Engage users with relevant content like interviews and reviews, unique offerings (do you have different versions of each novel?), and related recommendations to increase the likelihood of conversions and repeat customers.

We might go on about it, but helpful content is one of the most important qualities a site can have, so putting your user first will always give good results.

Check out our deep dive into how World of Books has claimed its niche to learn more about honing in on your audience.

Making The Most of Omni-Channel Strategies

When it comes to user retention and engagement, you want to use all the tools at your disposal to capture people at all points in their buying journey. As we’ve mentioned, brand loyalty can be scarce, so staying at the front of people’s minds is the next best thing. When competing on a huge scale across hundreds or thousands of products, you have to give users a reason to remember you.
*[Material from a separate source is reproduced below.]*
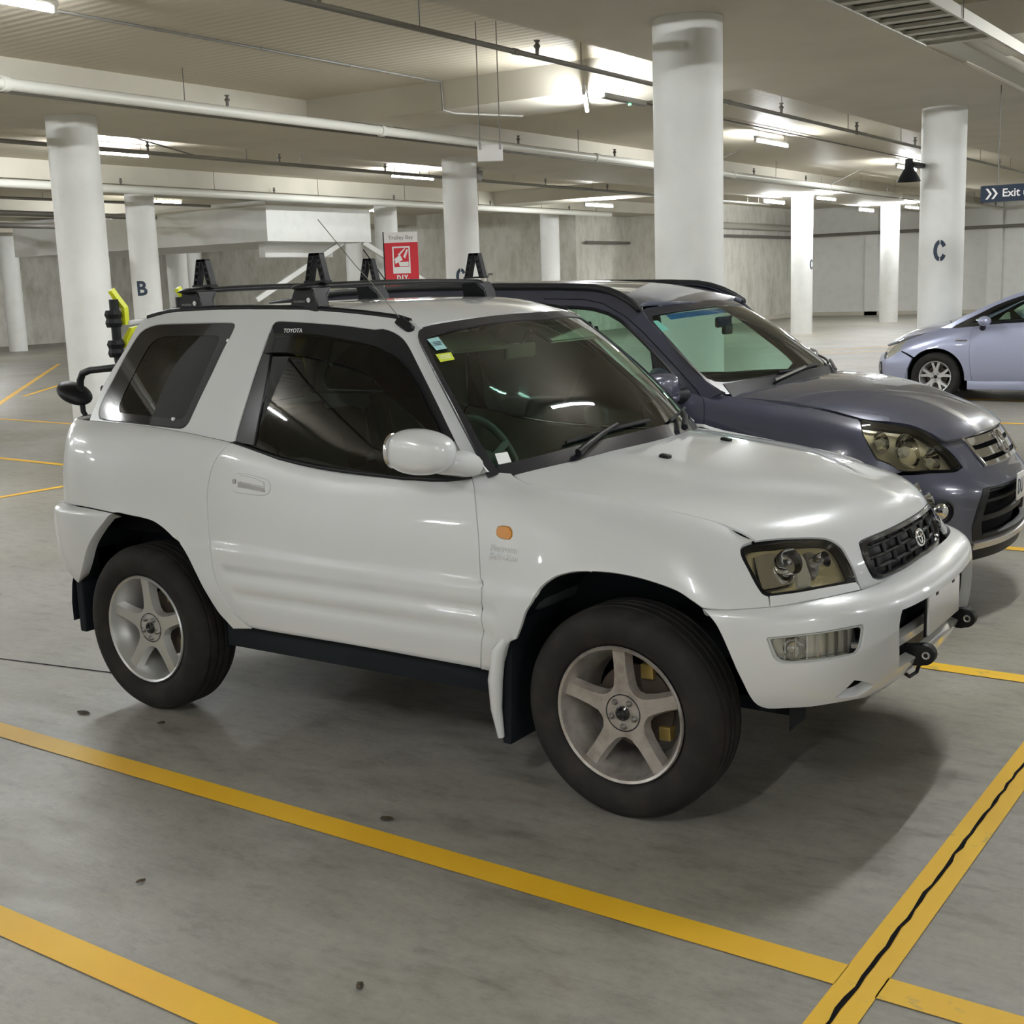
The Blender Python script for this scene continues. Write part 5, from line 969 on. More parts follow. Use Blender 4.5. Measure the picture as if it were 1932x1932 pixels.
for key, m in (('stick1', 'teal'), ('stick2', 'lime'), ('stick3', 'paper')):
    q = panel('windscreen_label', SH, D[key], M[m], ws, lift=.0025, rim=0, step=.02, raw=True, gap=0)[0]
    A = np.array(D[key]); c = A.mean(0)
    if key != 'stick3':
        for j in range(3): panel('label_line', SH, [tuple(p) for p in (A - c) * [.7, .07] + c + [0, (.012 - .011 * j)]], M['paper'] if key == 'stick2' else M['ink'], q, lift=.0035, rim=0, raw=True, gap=0, step=.02)
# side glass and trims
for s in BOTH:
    qg = P_('quarter_window', UP, 'quarter_window', M['tint'], sides=(s,), gap=.004, lift=-.004, rim=0, step=.05)[0]
    A = np.array(D['quarter_window']); c = A.mean(0); P_('window_band', UP, 'quarter_window', M['gloss'], qg, sides=(s,), gap=.003, lift=-.002, rim=0, step=.05, holes=[[tuple(p) for p in (A - c) * [.70, .78] + c + [.035, -.005]]])
    for (x, z) in ((-.70, 1.50), (-.93, 1.20)):
        p, n = at(UP, x, z, 0, s); bm = bmesh.new(); lathe(bm, [(.001, .006), (.007, .004), (.008, -.004)], frame(p, n), 10); link('window_latch', bm, M['paper'], qg, 40)
    d = doors[0 if s == 1 else 1]
    P_('door_window', UP, 'door_window', M['tintd'], d, sides=(s,), gap=.002, lift=-.012, rim=0, step=.05)
    P_('window_pillar_strip', UP, 'bstrip', M['strip'], d, sides=(s,), gap=0, lift=-.004, rim=.012, step=.03, corner=50)
    P_('window_top_frame', UP, 'topstrip', M['black'], d, sides=(s,), gap=0, lift=-.003, rim=.01, step=.03, corner=50)
    vz = P_('rain_visor', UP, 'visor', M['visor'], d, sides=(s,), gap=0, lift=.012, rim=.012, step=.035, corner=50)[0]
    # weatherstrip along the window sill
    pts = [S['up'].ev(np.array([x]), np.array([z]))[0] for x, z in D['door_window'][:14]]
    rod('sill_weatherstrip', [(p[0], p[1] * s - .002 * s, p[2] - .004) for p in pts], .008, M['black'], d, 8)
    # handle
    hb = P_('door_handle', LOW, 'handle', M['white'], d, sides=(s,), gap=0, lift=.004, rim=.006, step=.02)[0]
    hb2 = panel('handle_recess', LOW, [(-.510, .628), (-.366, .638), (-.372, .662), (-.512, .655)], M['steel'], hb, lift=.0045, rim=0, sides=(s,), step=.015)
    panel('handle_flap', LOW, [(-.500, .656), (-.372, .664), (-.378, .690), (-.43, .697), (-.498, .692)], M['white'], hb, lift=.010, rim=.006, sides=(s,), step=.015)
    p, n = at(LOW, -.528, .652, .005, s); bm = bmesh.new(); lathe(bm, [(.001, .002), (.009, .002), (.010, -.002)], frame(p, n), 14); link('key_lock', bm, M['steel'], hb, 40)
    # repeater and badge on the fender
    f = fend[0 if s == 1 else 1]
    P_('side_indicator', LOW, 'indicator', M['amber'], f, sides=(s,), gap=.002, lift=.004, rim=.014, step=.015, rnd=.006)
    A = np.array(D['badge']); c = A.mean(0); p, n = at(LOW, c[0], c[1], .001, s)
    fm = frame(p, n)
    for j, wd in enumerate(('Personal', 'Selection')): text('badge_lettering', wd, fm @ Matrix.Translation((0, .0135 - .027 * j, 0)), .030, M['chrome'], f, .0012, .0008, shear=.25)
    # aerial and door mirror
    if s == 1:
        tv = text('visor_lettering', 'TOYOTA', frame(*at(UP, *(np.array(D['toy']).mean(0)), .014, s)), .022, M['paper'], vz, .0003, .0003)
        ab = P_('aerial_base', UP, 'antbase', M['black'], sides=(1,), gap=0, lift=.018, rim=.02, step=.02, rnd=.006)[0]
        rod('aerial', [at(UP, .09, 1.565, .015)[0], (-.0, -.60, 1.70), (-.055, -.62, 1.765), (-.2, -.64, 1.93)], .0016, M['dkpipe'], ab, 6)
    P_('mirror_foot', UP, 'mirrbase', M['white'], d, sides=(s,), gap=0, lift=.006, rim=.02, step=.02)
    bm = bmesh.new(); bmesh.ops.create_uvsphere(bm, u_segments=32, v_segments=20, radius=1)
    for v in bm.verts:
        x, y, z = v.co
        q = lambda t, e: math.copysign(abs(t) ** e, t)
        x, y, z = q(x, .72), q(y, .80), q(z, .70)
        X = .428 + .138 * x + .012 * z; Z = 1.151 + .075 * z * (1 - .16 * max(0, x)) - .004 * x; Y = -.905 + .068 * y - .02 * x
        v.co = (X, Y * s, Z) if s == 1 else (.10 - (Y + .905) * .9, .80 - (X - .428) * .45, Z - .055)
    mh = link('door_mirror', bm, M['white'], d, 60)
    bm = bmesh.new(); sec = [((.505, -.785, 1.100), .085, .045), ((.490, -.825, 1.105), .072, .040), ((.470, -.870, 1.112), .060, .036), ((.455, -.895, 1.118), .040, .03)] if s == 1 else [((.30, .77, 1.08), .05, .03), ((.22, .80, 1.085), .05, .03), ((.16, .81, 1.09), .04, .03)]
    pv = None
    for (cx, cy, cz), ra, rb in sec:
        ring = [bm.verts.new((cx + ra * math.cos(q), cy, cz + rb * math.sin(q))) for q in np.linspace(0, 2*math.pi, 21)[:-1]]
        if pv:
            for i in range(20): bm.faces.new((pv[i], pv[(i+1) % 20], ring[(i+1) % 20], ring[i]))
        pv = ring
    bm.faces.new(pv); link('mirror_arm', bm, M['white'], mh, 60)
    bm = bmesh.new(); bmesh.ops.create_uvsphere(bm, u_segments=20, v_segments=10, radius=1, matrix=(Matrix.Translation((.305, -.895, 1.150)) @ Matrix.Diagonal((.012, .056, .060, 1))) if s == 1 else (Matrix.Translation((.08, .862, 1.095)) @ Matrix.Diagonal((.056, .010, .060, 1)))); link('mirror_glass', bm, M['chrome'], mh, 60)
    # wheels, liners, flaps, sill
    wheel('front_wheel', car, (1.10, -.735 * s, .343), -s, .343, .222, .225, 5, M['alloyd'], math.radians(2))
    wheel('rear_wheel', car, (-1.10, -.735 * s, .343), -s, .343, .222, .225, 5, M['alloy'], math.radians(1))
    arch_liner('wheel_liner', car, 1.10, -s, .80, .46, .47, .345, M['liner'], .60); arch_liner('wheel_liner', car, -1.13, -s, .80, .46, .47, .36, M['liner'])
    bm = bmesh.new(); prism(bm, [(.0, .0), (-.02, .30), (.02, .42), (.05, .42), (.03, .0)], frame((.66, -.60 * s if s == 1 else .83, .175), (0, -1, 0)), .23); link('front_mud_flap', bm, M['liner'], car)
    bm = bmesh.new(); tube(bm, [(.660, -.842 * s, .20), (.652, -.852 * s, .30), (.655, -.856 * s, .40), (.672, -.856 * s, .50), (.70, -.855 * s, .545)], [.012, .020, .026, .024, .012], 10); link('flap_edge', bm, M['white'], car, 60)
    bm = bmesh.new(); bx(bm, (-1.56, min(-.60 * s, -.80 * s), .27), (-1.52, max(-.60 * s, -.80 * s), .64), .006); link('rear_mud_flap', bm, M['liner'], car)
    bm = bmesh.new(); bx(bm, (-.66, min(-.70 * s, -.795 * s), .325), (.64, max(-.70 * s, -.795 * s), .425), .01); link('rocker_sill', bm, M['liner'], car, 40)
# under-structure that closes the body
bm = bmesh.new(); bx(bm, (-1.60, -.46, .34), (1.60, .46, .46)); bx(bm, (-.62, -.72, .36), (.62, .72, .47)); bx(bm, (.70, -.44, .46), (1.52, .42, .84)); bx(bm, (-1.62, -.70, .50), (-1.52, .70, .80)); link('floor_pan', bm, M['inner'], car)
bm = bmesh.new(); bx(bm, (-1.55, -.70, .72), (-.68, .70, .78)); bx(bm, (-.62, -.745, .47), (-.60, .745, .75)); link('load_floor', bm, M['inner'], car)
bm = bmesh.new(); tube(bm, [(1.10, -.7, .30), (1.10, .7, .30)], .03, 8); tube(bm, [(-1.10, -.7, .30), (-1.10, .7, .30)], .04, 8); link('axle', bm, M['inner'], car)
# cabin
bm = bmesh.new(); bx(bm, (.52, -.70, .60), (.74, .70, .98), .03); bx(bm, (.40, -.66, .84), (.66, .66, .985), .06); bx(bm, (.36, -.55, .90), (.56, -.16, 1.045), .06); link('dashboard', bm, M['dash'], car, 50)
for y in (-.36, .36): seat(car, -.28, y, M['cloth'])
bm = bmesh.new(); bx(bm, (-1.12, -.62, .60), (-.72, .62, .74), .05); bx(bm, (-1.22, -.62, .70), (-1.08, .62, 1.12), .05); link('rear_bench', bm, M['cloth'], car, 50)
steering(car, (.30, -.36, 1.03), .45, M['dash'])
for y in (-.33, .33):
    bm = bmesh.new(); bmesh.ops.create_cube(bm, size=1, matrix=Matrix.Translation((.225, y, 1.475)) @ Matrix.Rotation(.50, 4, 'Y') @ Matrix.Diagonal((.13, .36, .014, 1))); bmesh.ops.bevel(bm, geom=bm.edges[:], offset=.006, segments=2, affect='EDGES'); link('sun_visor', bm, M['beige'], car, 40)
bm = bmesh.new(); bx(bm, (.215, -.10, 1.395), (.24, .10, 1.455), .012); tube(bm, [(.23, 0, 1.45), (.28, 0, 1.50)], .008, 6); link('interior_mirror', bm, M['beige'], car, 40)
bm = bmesh.new(); prev = None
for x in np.linspace(-1.35, .12, 12):
    zz = float(S['roof'].ev(np.array([x]), np.array([0.]))[0][2]) - .05; row = [bm.verts.new((x, y, zz - .03 * (y / .52) ** 2)) for y in np.linspace(-.52, .52, 7)]
    if prev:
        for i in range(6): bm.faces.new((prev[i], prev[i+1], row[i+1], row[i]))
    prev = row
link('headlining', bm, M['beige'], car, 60)
bm = bmesh.new(); bmesh.ops.create_uvsphere(bm, u_segments=14, v_segments=10, radius=1, matrix=Matrix.Translation((.42, .30, 1.03)) @ Matrix.Diagonal((.03, .045, .05, 1))); link('dash_ornament', bm, M['gloss'], car, 60)
bm = bmesh.new(); bx(bm, (.42, .02, .98), (.50, .20, 1.045), .01); link('dash_unit', bm, M['dash'], car, 40)
# cowl and wipers
cw = [(-.98, -.10), (.98, -.10), (.98, .055), (.5, .075), (0, .08), (-.5, .075), (-.98, .055)]
panel('cowl', SH, cw, M['strip'], car, lift=.002, rim=0, step=.05, corner=30)
for (a, b, c, d) in (((-.60, .02), (-.43, .085), (-.27, .130), ((-.62, .095), (.03, .118))), ((.33, .02), (.45, .08), (.55, .115), ((.25, .085), (.80, .135)))):
    w = rod('wiper_arm', [at(SH, *a, .022)[0], at(SH, *b, .030)[0], at(SH, *c, .020)[0]], [.014, .010, .007], M['black'], car, 8)
    bl = rod('wiper_blade', [at(SH, d[0][0] + (d[1][0] - d[0][0]) * q, d[0][1] + (d[1][1] - d[0][1]) * q + .028 * q * (1 - q), .010)[0] for q in np.linspace(0, 1, 9)], .007, M['black'], w, 6)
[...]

“What sort of stuff can [you] be talking about and try and unify that across your channels to gain interest, to capture that audience and keep them there.”

While organic or PPC is the foundation for getting your products seen in search results, a focused approach with your SEO will also lend itself to a social media campaign and an email campaign. All are targeted towards a high-yield area that you’ve already identified and are aligned with. Again, make the most out of the resources that you do have instead of stretching your team thin, trying to cover everything all the time. A consistent stream of relevant content, targeted offers, and directed engagement with your audience means you become the place they think of when they’re next shopping.

Not sure how to create an effective content strategy? Check out our review of how the discount retailers are keeping users on the hook. From how to learn what your users want to read to finding keywords and building backlinks, this is how you create helpful content that will take your online visibility to the next level.

Ultimately, managing a high SKU website involves more than just dealing with a large inventory. It’s about making strategic decisions, leveraging data, optimising key areas, and engaging effectively with your target audience. By focusing on these areas, any size team can navigate the challenges of high SKU websites and drive significant growth. Remember, it’s not about doing everything at once but about doing the right things well.